### DATA PROVIDED
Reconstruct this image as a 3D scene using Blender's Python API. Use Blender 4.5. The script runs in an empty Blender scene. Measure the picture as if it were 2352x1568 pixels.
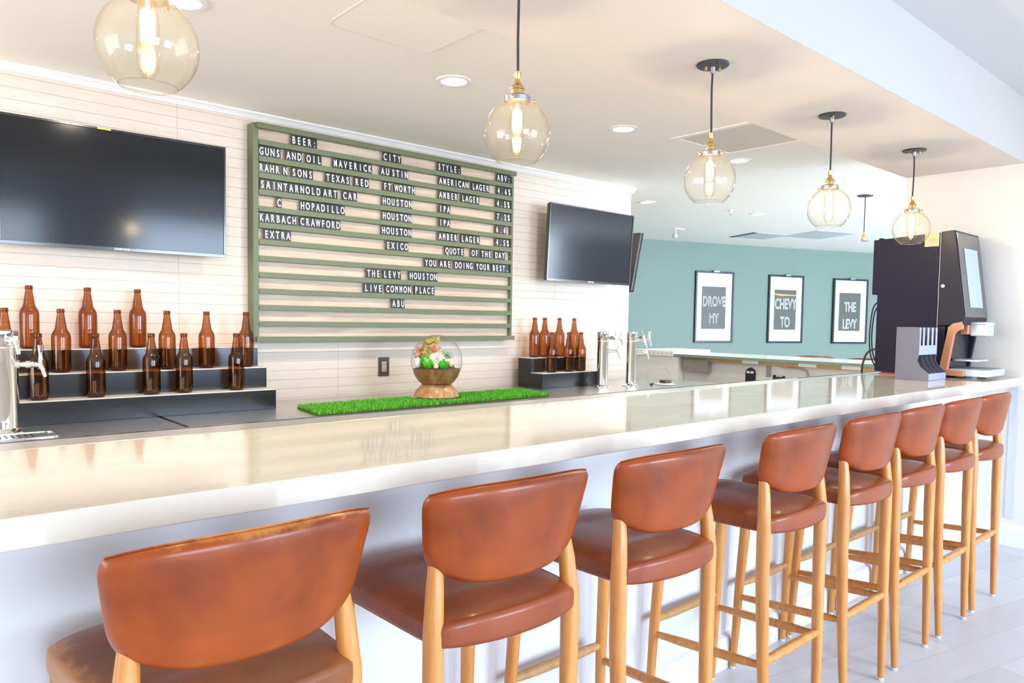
import bpy, bmesh, math, random
from mathutils import Vector, Matrix
PI = math.pi
sc = bpy.context.scene
COL = sc.collection
random.seed(7)

# ------------------------------------------------------------------ materials
MATS = {}
def lin(c):
    return tuple(((x/12.92) if x <= .04045 else ((x+.055)/1.055)**2.4) for x in c)
def srgb(r, g, b):
    return lin((r/255, g/255, b/255))
class NT:
    def __init__(s, name):
        s.m = bpy.data.materials.new(name); s.m.use_nodes = True
        s.t = s.m.node_tree; s.t.nodes.clear()
        s.out = s.n('ShaderNodeOutputMaterial')
    def n(s, kind, **kw):
        nd = s.t.nodes.new(kind)
        for k, v in kw.items(): setattr(nd, k, v)
        return nd
    def l(s, a, b): s.t.links.new(a, b)
    def co(s): 
        g = s.n('ShaderNodeNewGeometry'); return g.outputs['Position']
    def oc(s):
        g = s.n('ShaderNodeTexCoord'); return g.outputs['Object']
    def mapping(s, vec, scale=(1,1,1), rot=(0,0,0), loc=(0,0,0)):
        m = s.n('ShaderNodeMapping'); s.l(vec, m.inputs['Vector'])
        m.inputs['Scale'].default_value = scale; m.inputs['Rotation'].default_value = rot; m.inputs['Location'].default_value = loc
        return m.outputs['Vector']
    def noise(s, vec, scale=5, detail=3, rough=.5, dist=0):
        m = s.n('ShaderNodeTexNoise'); s.l(vec, m.inputs['Vector'])
        m.inputs['Scale'].default_value = scale; m.inputs['Detail'].default_value = detail
        m.inputs['Roughness'].default_value = rough; m.inputs['Distortion'].default_value = dist
        return m.outputs['Fac']
    def ramp(s, fac, stops):
        r = s.n('ShaderNodeValToRGB'); s.l(fac, r.inputs['Fac'])
        e = r.color_ramp.elements
        while len(e) < len(stops): e.new(.5)
        for i, (p, c) in enumerate(stops):
            e[i].position = p; e[i].color = (*c, 1) if len(c) == 3 else c
        return r.outputs['Color']
    def math(s, op, a, b=None, c=None):
        m = s.n('ShaderNodeMath', operation=op)
        for i, v in enumerate((a, b, c)):
            if v is None: continue
            if isinstance(v, (int, float)): m.inputs[i].default_value = v
            else: s.l(v, m.inputs[i])
        return m.outputs[0]
    def mix(s, fac, a, b, mode='MIX'):
        m = s.n('ShaderNodeMix', data_type='RGBA', blend_type=mode)
        if isinstance(fac, (int, float)): m.inputs[0].default_value = fac
        else: s.l(fac, m.inputs[0])
        for i, v in ((6, a), (7, b)):
            if isinstance(v, tuple): m.inputs[i].default_value = (*v[:3], 1)
            else: s.l(v, m.inputs[i])
        return m.outputs[2]
    def bump(s, h, strength=.2, dist=.01):
        b = s.n('ShaderNodeBump'); s.l(h, b.inputs['Height'])
        b.inputs['Strength'].default_value = strength; b.inputs['Distance'].default_value = dist
        return b.outputs['Normal']
    def pbr(s, color=(.8,.8,.8), rough=.5, metal=0, spec=.5, coat=0, coat_rough=.1, normal=None, emis=None, estr=0, sheen=0, aniso=0):
        p = s.n('ShaderNodeBsdfPrincipled')
        if isinstance(color, tuple): p.inputs['Base Color'].default_value = (*color[:3], 1)
        else: s.l(color, p.inputs['Base Color'])
        if isinstance(rough, (int, float)): p.inputs['Roughness'].default_value = rough
        else: s.l(rough, p.inputs['Roughness'])
        p.inputs['Metallic'].default_value = metal
        p.inputs['Specular IOR Level'].default_value = spec
        p.inputs['Coat Weight'].default_value = coat; p.inputs['Coat Roughness'].default_value = coat_rough
        if normal is not None: s.l(normal, p.inputs['Normal'])
        if emis is not None:
            p.inputs['Emission Color'].default_value = (*emis, 1); p.inputs['Emission Strength'].default_value = estr
        s.l(p.outputs[0], s.out.inputs['Surface'])
        return p
def reg(key, nt):
    MATS[key] = nt.m; return nt.m
def simple(key, color, rough=.5, metal=0, spec=.5, coat=0, var=.0, scale=20, bump=0, emis=None, estr=0):
    nt = NT(key); v = nt.oc()
    nz = nt.noise(v, scale, 4)
    c = color
    if var:
        c = nt.mix(nz, tuple(x*(1-var) for x in color), tuple(min(1, x*(1+var)) for x in color))
    nrm = nt.bump(nz, bump, .002) if bump else None
    nt.pbr(c, rough, metal, spec, coat, normal=nrm, emis=emis, estr=estr)
    return reg(key, nt)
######
Say how many lines have the string "scene" in them, offering no words beyond the number.

SOLUTION FOR THIS PROBLEM
2